Undicesimo: non odiare
[di Ernesto Giacomino]
Non esistono guerre lontane. Non esistono perché il mondo si è accorciato, perché un check-in annulla le distanze, perché c’è il web, il tempo reale, l’interconnessione globale. Non esistono perché le nazioni non sono più stati sovrani ma società per azioni che si comprano e svendono tra loro, e allora c’è chi ha la minoranza di uno, chi la maggioranza di un altro, chi possiede governi sotto falso nome e chi s’accontenta d’una segreteria o un ministero, in una filiera complessiva di nazioni controllate e collegate che spesso fanno capo a un’unica holding. Non esistono perché l’umanità non è più fatta da economie isolate, risorse autoprodotte, lavoratori e capitali stanziali, ma da un domino dalle tessere infinite, l’una sull’altra a sorreggersi a vicenda, e la caduta di una compromette l’equilibrio di tutte le altre.
Non esistono guerre lontane; e, se pure esistessero, questa sarebbe la meno lontana di tutte. Perché anche a Battipaglia, come nell’intera Italia, la comunità di migranti dalle ex repubbliche sovietiche rappresenta una fetta corposa della società civile e del mondo del lavoro. Perché da decenni ex cittadini ucraini, russi, bielorussi, moldavi sono parte fattiva e integrante della popolazione residente, delle nostre fabbriche, delle nostre campagne, delle nostre scuole. E quindi chiunque, qui, conosce bene almeno una persona proveniente da quei Paesi ora straziati dalla guerra. Un amico, un collega, un vicino: che quasi sempre, oggi, ha uno o più parenti stretti ancora in patria, e sfinito da ansia e attesa vive da giorni con il cellulare in mano e gli occhi sui telegiornali.

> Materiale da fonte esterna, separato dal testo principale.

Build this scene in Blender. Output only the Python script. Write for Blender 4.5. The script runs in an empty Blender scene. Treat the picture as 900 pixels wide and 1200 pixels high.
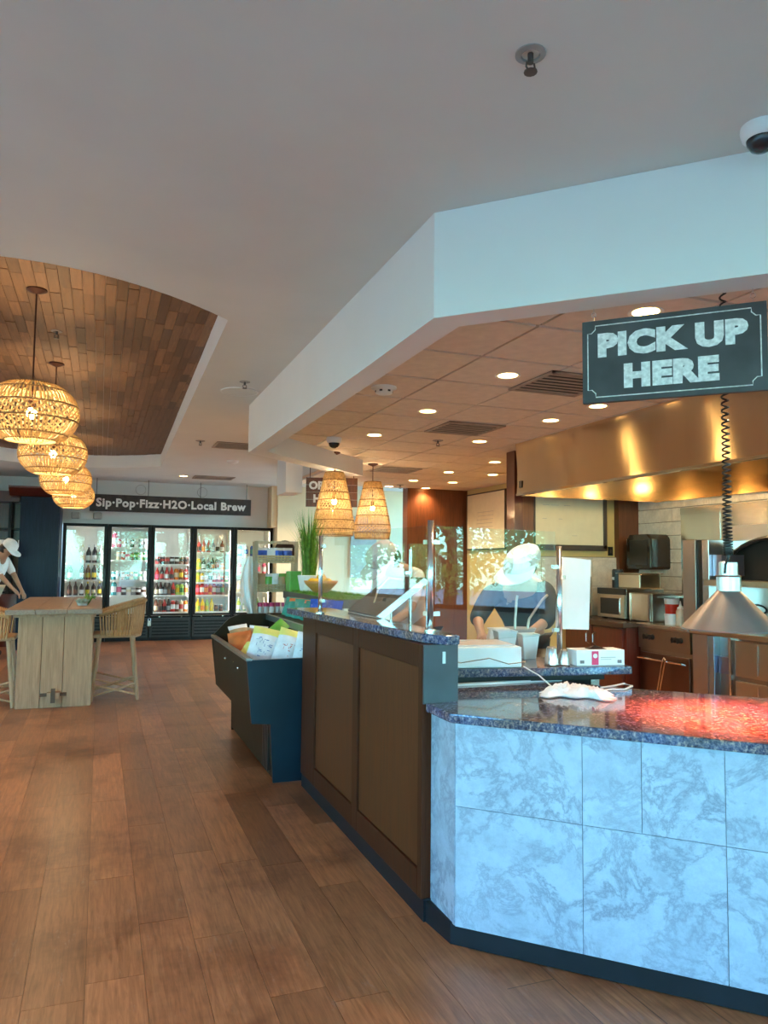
import bpy, bmesh, math, random
from mathutils import Vector, Matrix
from mathutils import noise as mnoise
from mathutils.geometry import tessellate_polygon
R = random.Random(7)
PI = math.pi
S = bpy.context.scene
COL = S.collection

# ------------------------------------------------------------ camera, view, sky, sun
F_PX, CAM_H, HORIZON, VPX, ROLL = 880.0, 1.5, 660.0, 118.0, 0.010
_pitch = math.atan((HORIZON - 600) / F_PX)
_yaw = math.atan((450 - VPX) / F_PX * math.cos(_pitch))
FWD = Vector((math.sin(_yaw) * math.cos(_pitch), math.cos(_yaw) * math.cos(_pitch), math.sin(_pitch)))
_r0 = Vector((math.cos(_yaw), -math.sin(_yaw), 0)); _u0 = _r0.cross(FWD)
RGT = _r0 * math.cos(ROLL) + _u0 * math.sin(ROLL)
UPV = -_r0 * math.sin(ROLL) + _u0 * math.cos(ROLL)
EYE = Vector((0, 0, CAM_H))
cd = bpy.data.cameras.new('camera'); cam = bpy.data.objects.new('camera', cd); COL.objects.link(cam)
cd.sensor_fit = 'HORIZONTAL'; cd.sensor_width = 36; cd.lens = 36 * F_PX / 900; cd.clip_start = .05; cd.clip_end = 300
cam.matrix_world = Matrix(((RGT.x, UPV.x, -FWD.x, 0), (RGT.y, UPV.y, -FWD.y, 0), (RGT.z, UPV.z, -FWD.z, CAM_H), (0, 0, 0, 1)))
S.camera = cam
vs = S.view_settings
vs.view_transform = 'Standard'; vs.look = 'None'; vs.gamma = 1; vs.use_curve_mapping = False
vs.exposure = 1.0
try:
    S.cycles.use_denoising = True
    S.cycles.max_bounces = 10; S.cycles.transparent_max_bounces = 16; S.cycles.diffuse_bounces = 5
    S.cycles.sample_clamp_indirect = 6
except Exception:
    pass
W = bpy.data.worlds.new('sky'); S.world = W; W.use_nodes = True
_n = W.node_tree.nodes; _bg = _n['Background']
_sky = _n.new('ShaderNodeTexSky'); _sky.sky_type = 'NISHITA'; _sky.sun_disc = False
_sky.sun_elevation = math.radians(52); _sky.sun_rotation = math.radians(20); _sky.ozone_density = 3.0; _sky.air_density = 1.0; _sky.dust_density = .6
_tn = _n.new('ShaderNodeMixRGB'); _tn.blend_type = 'MULTIPLY'; _tn.inputs[0].default_value = 1; _tn.inputs[2].default_value = (.43, .93, 1.06, 1)
W.node_tree.links.new(_sky.outputs[0], _tn.inputs[1]); W.node_tree.links.new(_tn.outputs[0], _bg.inputs[0]); _bg.inputs[1].default_value = 1.75
_l = bpy.data.lights.new('sun', 'SUN'); _l.energy = 8; _l.angle = .01; _l.color = (1, .94, .85)
_o = bpy.data.objects.new('sun', _l); COL.objects.link(_o); _o.rotation_euler = (math.radians(-36), math.radians(-12), 0)

def ray(x, y): return FWD + RGT * ((x - 450) / F_PX) - UPV * ((y - 600) / F_PX)
def atZ(x, y, z): d = ray(x, y); return EYE + d * ((z - CAM_H) / d.z)
def atY(x, y, Y): d = ray(x, y); return EYE + d * (Y / d.y)
def atX(x, y, X): d = ray(x, y); return EYE + d * (X / d.x)

# ------------------------------------------------------------ materials
M = {}
def _nt(name):
    m = bpy.data.materials.new(name); m.use_nodes = True
    return m, m.node_tree.nodes, m.node_tree.links, m.node_tree.nodes['Principled BSDF']
def ramp(nodes, stops):
    r = nodes.new('ShaderNodeValToRGB'); e = r.color_ramp.elements
    while len(e) < len(stops): e.new(.5)
    for el, (p, c) in zip(e, stops): el.position = p; el.color = (*c, 1)
    return r
def mat(name, col, rough=.5, metal=0.0, var=.12, scale=9.0, bump=0.0, emit=0.0, ecol=None, coat=0.0, stretch=(1, 1, 1), spec=None, trans=0.0):
    if name in M: return M[name]
    m, n, l, b = _nt(name)
    tc = n.new('ShaderNodeTexCoord'); mp = n.new('ShaderNodeMapping'); mp.inputs['Scale'].default_value = stretch
    nz = n.new('ShaderNodeTexNoise'); nz.inputs['Scale'].default_value = scale; nz.inputs['Detail'].default_value = 4
    l.new(tc.outputs['Object'], mp.inputs[0]); l.new(mp.outputs[0], nz.inputs['Vector'])
    lo = tuple(c * (1 - var) for c in col); hi = tuple(min(1, c * (1 + var)) for c in col)
    rp = ramp(n, [(.3, lo), (.7, hi)]); l.new(nz.outputs['Fac'], rp.inputs[0]); l.new(rp.outputs[0], b.inputs['Base Color'])
    b.inputs['Roughness'].default_value = rough; b.inputs['Metallic'].default_value = metal
    if coat: b.inputs['Coat Weight'].default_value = coat; b.inputs['Coat Roughness'].default_value = .08
    if spec is not None: b.inputs['Specular IOR Level'].default_value = spec
    if bump:
        bp = n.new('ShaderNodeBump'); bp.inputs['Strength'].default_value = bump; bp.inputs['Distance'].default_value = .01
        l.new(nz.outputs['Fac'], bp.inputs['Height']); l.new(bp.outputs[0], b.inputs['Normal'])
    if emit:
        b.inputs['Emission Color'].default_value = (*(ecol or col), 1); b.inputs['Emission Strength'].default_value = emit
    if trans:
        tr = n.new('ShaderNodeBsdfTranslucent'); mx = n.new('ShaderNodeMixShader'); mx.inputs[0].default_value = trans
        l.new(rp.outputs[0], tr.inputs[0]); l.new(b.outputs[0], mx.inputs[1]); l.new(tr.outputs[0], mx.inputs[2])
        l.new(mx.outputs[0], n['Material Output'].inputs[0])
    M[name] = m; return m

def wood(name, c0, c1, axis=1, rough=.45, scale=3.0, grain=14.0, coat=0.0, randvar=.25, worn=False, planks=None, spec=.5, relief=.15):
    m, n, l, b = _nt(name)
    tc = n.new('ShaderNodeTexCoord'); oi = n.new('ShaderNodeObjectInfo')
    mp = n.new('ShaderNodeMapping'); sc = [grain] * 3; sc[axis] = grain * .07
    mp.inputs['Scale'].default_value = sc
    ad = n.new('ShaderNodeVectorMath'); ad.operation = 'ADD'
    ml = n.new('ShaderNodeVectorMath'); ml.operation = 'SCALE'; ml.inputs['Scale'].default_value = 37.0
    cb = n.new('ShaderNodeCombineXYZ')
    for k in range(3): l.new(oi.outputs['Random'], cb.inputs[k])
    l.new(cb.outputs[0], ml.inputs[0]); l.new(tc.outputs['Object'], ad.inputs[0]); l.new(ml.outputs[0], ad.inputs[1]); l.new(ad.outputs[0], mp.inputs[0])
    nz = n.new('ShaderNodeTexNoise'); nz.inputs['Scale'].default_value = scale; nz.inputs['Detail'].default_value = 7; nz.inputs['Roughness'].default_value = .65; nz.inputs['Distortion'].default_value = .6
    l.new(mp.outputs[0], nz.inputs['Vector'])
    rp = ramp(n, [(.28, c0), (.72, c1)]); l.new(nz.outputs['Fac'], rp.inputs[0])
    hs = n.new('ShaderNodeHueSaturation')
    mr = n.new('ShaderNodeMapRange'); mr.inputs['To Min'].default_value = 1 - randvar; mr.inputs['To Max'].default_value = 1 + randvar
    l.new(oi.outputs['Random'], mr.inputs[0]); l.new(mr.outputs[0], hs.inputs['Value']); l.new(rp.outputs[0], hs.inputs['Color'])
    out = hs.outputs[0]
    if planks:
        bk = n.new('ShaderNodeTexBrick'); bk.inputs['Scale'].default_value = 1; bk.inputs['Brick Width'].default_value = planks[1]; bk.inputs['Row Height'].default_value = planks[0]
        bk.inputs['Mortar Size'].default_value = .002; bk.inputs['Color1'].default_value = (.8, .8, .8, 1); bk.inputs['Color2'].default_value = (1.15, 1.15, 1.15, 1); bk.inputs['Mortar'].default_value = (.3, .3, .3, 1)
        mp2 = n.new('ShaderNodeMapping'); mp2.inputs['Rotation'].default_value = (0, 0, PI / 2); l.new(tc.outputs['Object'], mp2.inputs[0]); l.new(mp2.outputs[0], bk.inputs['Vector'])
        mx = n.new('ShaderNodeMixRGB'); mx.blend_type = 'MULTIPLY'; mx.inputs[0].default_value = 1; l.new(out, mx.inputs[1]); l.new(bk.outputs['Color'], mx.inputs[2]); out = mx.outputs[0]
    if worn:
        ge = n.new('ShaderNodeNewGeometry'); n2 = n.new('ShaderNodeTexNoise'); n2.inputs['Scale'].default_value = 1.3; n2.inputs['Detail'].default_value = 5; n2.inputs['Roughness'].default_value = .7
        l.new(ge.outputs['Position'], n2.inputs['Vector'])
        r2 = ramp(n, [(.33, (.52, .45, .44)), (.50, (1, 1, 1)), (.75, (1.15, 1.12, 1.08))]); l.new(n2.outputs['Fac'], r2.inputs[0])
        mx = n.new('ShaderNodeMixRGB'); mx.blend_type = 'MULTIPLY'; mx.inputs[0].default_value = 1; l.new(out, mx.inputs[1]); l.new(r2.outputs[0], mx.inputs[2]); out = mx.outputs[0]
        n3 = n.new('ShaderNodeTexNoise'); n3.inputs['Scale'].default_value = 9; n3.inputs['Detail'].default_value = 6; n3.inputs['Roughness'].default_value = .8
        mp3 = n.new('ShaderNodeMapping'); mp3.inputs['Scale'].default_value = (1.6, .45, 1); l.new(ge.outputs['Position'], mp3.inputs[0]); l.new(mp3.outputs[0], n3.inputs['Vector'])
        r3 = ramp(n, [(.60, (0, 0, 0)), (.70, (.5, .5, .5))]); l.new(n3.outputs['Fac'], r3.inputs[0])
        mx2 = n.new('ShaderNodeMixRGB'); mx2.inputs[2].default_value = (.30, .24, .22, 1); l.new(r3.outputs[0], mx2.inputs[0]); l.new(out, mx2.inputs[1]); out = mx2.outputs[0]
    l.new(out, b.inputs['Base Color'])
    rr = n.new('ShaderNodeMapRange'); rr.inputs['To Min'].default_value = rough * .8; rr.inputs['To Max'].default_value = rough * 1.25
    l.new(nz.outputs['Fac'], rr.inputs[0]); l.new(rr.outputs[0], b.inputs['Roughness'])
    bp = n.new('ShaderNodeBump'); bp.inputs['Strength'].default_value = relief; bp.inputs['Distance'].default_value = .004
    l.new(nz.outputs['Fac'], bp.inputs['Height']); l.new(bp.outputs[0], b.inputs['Normal'])
    b.inputs['Specular IOR Level'].default_value = spec
    if coat: b.inputs['Coat Weight'].default_value = coat; b.inputs['Coat Roughness'].default_value = .15
    M[name] = m; return m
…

Solo tre settimane fa, per dire, mio figlio ha salutato una compagna di scuola, in partenza per l’Ucraina con i genitori per il disbrigo d’una formalità burocratica. Di colpo, per giorni, non se ne sono più avute notizie. Ora si sa che sono riusciti a scappare via terra con mezzi di fortuna; e solo ieri, dopo giorni di spostamenti a singhiozzo, hanno varcato il confine con la Romania.

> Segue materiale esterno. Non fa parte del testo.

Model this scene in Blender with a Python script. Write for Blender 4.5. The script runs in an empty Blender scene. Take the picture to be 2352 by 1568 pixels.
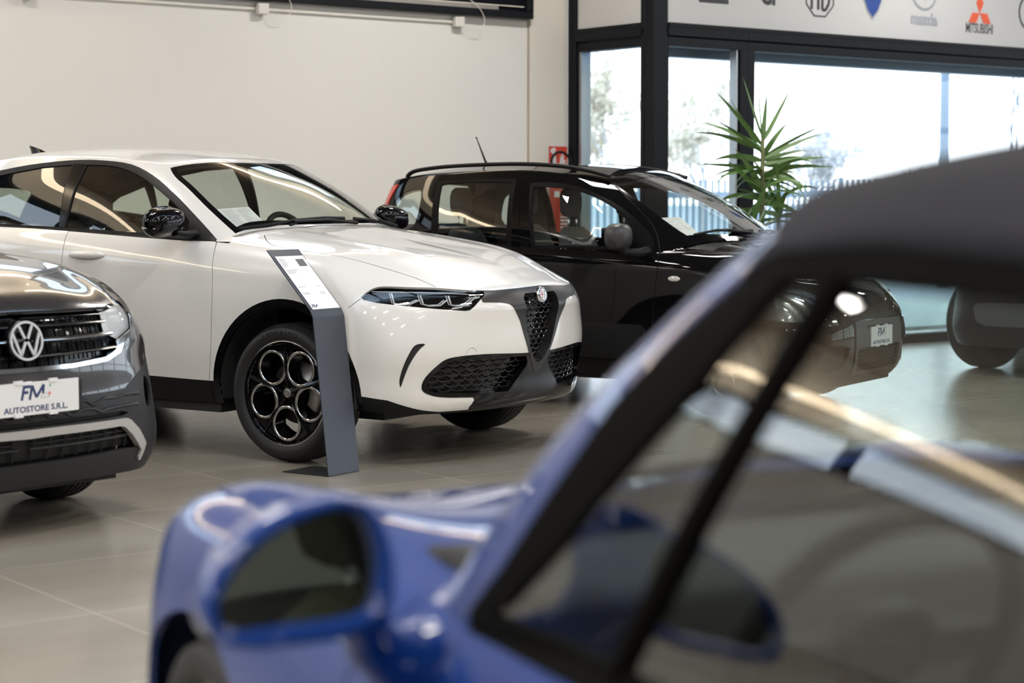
import bpy, bmesh, math, random
import numpy as np
from mathutils import Vector, Matrix
from mathutils.bvhtree import BVHTree
random.seed(7)
R = math.radians
SC = bpy.context.scene
COL = SC.collection
# ---------------------------------------------------------------- camera
cam_d = bpy.data.cameras.new('camera')
cam_d.sensor_width = 36.0
cam_d.lens = 68.0
cam_d.clip_start = 0.05
cam_d.clip_end = 400
cam_d.dof.use_dof = True
cam_d.dof.focus_distance = 9.9
cam_d.dof.aperture_fstop = 2.5
cam_d.dof.aperture_blades = 9
cam = bpy.data.objects.new('camera', cam_d)
COL.objects.link(cam)
cam.location = (0, 0, 1.318)
cam.rotation_euler = (R(90 - 4.273), 0, 0)
SC.camera = cam
# ---------------------------------------------------------------- colour management
SC.view_settings.view_transform = 'Standard'
SC.view_settings.look = 'None'
SC.view_settings.gamma = 1.0
SC.view_settings.use_curve_mapping = False
SC.view_settings.exposure = 0.45
SC.cycles.use_denoising = True
SC.cycles.max_bounces = 8
SC.cycles.diffuse_bounces = 3
SC.cycles.glossy_bounces = 5
SC.cycles.transmission_bounces = 6
SC.cycles.transparent_max_bounces = 16
SC.cycles.sample_clamp_indirect = 6.0
SC.cycles.caustics_reflective = False
SC.cycles.caustics_refractive = False
# ---------------------------------------------------------------- overcast sky
w = bpy.data.worlds.new('sky'); SC.world = w
w.use_nodes = True
nt = w.node_tree; nt.nodes.clear()
wo = nt.nodes.new('ShaderNodeOutputWorld'); bg = nt.nodes.new('ShaderNodeBackground')
tc = nt.nodes.new('ShaderNodeTexCoord'); sx = nt.nodes.new('ShaderNodeSeparateXYZ'); cr = nt.nodes.new('ShaderNodeValToRGB')
cr.color_ramp.elements[0].position = 0.0; cr.color_ramp.elements[0].color = (0.93, 0.96, 1.0, 1)
cr.color_ramp.elements[1].position = 0.6; cr.color_ramp.elements[1].color = (0.62, 0.78, 1.0, 1)
nt.links.new(tc.outputs['Generated'], sx.inputs[0]); nt.links.new(sx.outputs['Z'], cr.inputs[0])
nt.links.new(cr.outputs[0], bg.inputs[0]); bg.inputs[1].default_value = 3.0
nt.links.new(bg.outputs[0], wo.inputs[0])
# ---------------------------------------------------------------- room frame: a runs along the back wall, b towards it
YAW = R(37.3)
CA, SA = math.cos(YAW), math.sin(YAW)
def RW(a, b, z=0.0):
    return Vector((a * CA - b * SA, a * SA + b * CA, z))
WB = 12.75      # long cream wall
WA = 10.308     # the short glazed return
WG = 11.672     # the long glazed wall
CEIL = 4.7
A0, A1, B0 = -9.0, 25.0, -9.0
# ceiling lamps give the warm part of the light, daylight comes through the glazing
LAMPS = [(a, b) for a in (-5.2, -0.6, 4.0, 8.6, 13.2, 17.8) for b in (-5.0, -1.0, 2.2, 5.0, 10.3)]  # unseen layout; the row nearest the cream wall is added to brighten it
def area(name, loc, rot, sx_, sy_, power, col, portal=False):
    l = bpy.data.lights.new(name, 'AREA'); l.shape = 'RECTANGLE'; l.size = sx_; l.size_y = sy_
    l.energy = power; l.color = col
    if portal: l.cycles.is_portal = True
    o = bpy.data.objects.new(name, l); COL.objects.link(o); o.location = loc; o.rotation_euler = rot
    return o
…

E quindi no: non è una guerra lontana, se a una tredicenne della nostra comunità, in una manciata di giorni, i suoni nelle orecchie sono passati dal frastuono gioioso del McDonald’s ai fischi delle bombe sulle case.

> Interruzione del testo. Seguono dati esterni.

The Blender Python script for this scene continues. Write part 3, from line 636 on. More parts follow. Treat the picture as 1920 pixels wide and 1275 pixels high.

E non è una guerra lontana, purtroppo, quando accade il contrario, quando alla solidarietà sostituiamo il pregiudizio. Quando a quello stesso conoscente russo con cui ieri condividevamo il viaggio in autobus o il tavolino d’un bar, riserviamo, di colpo, occhiate di diffidenza, atteggiamenti isolatori. Offese, sempre più spesso. Sabato scorso, in coda alla rosticceria, tre adolescenti dello stesso gruppo si prendevano in giro tra loro. Uno dei tre era russo, e per quanto potessero essere goliardiche o canzonatorie le “accuse” di essere un invasore, alla fine lo hanno fatto piangere.
Perché è quella, l’amnesia collettiva che ci assale in questi casi: ci dimentichiamo che la guerra non la fanno le persone, i lavoratori, la gente comune. La guerra la fanno gli interessi: roba senza carne e corpo, entità astratta, possessione che rende automi inebetiti chi spinge i bottoni per sparare.
Non c’è mai, quindi, un popolo aggressore contro un popolo aggredito: ma solo – e tragicamente – un unico e incolpevole popolo vittima.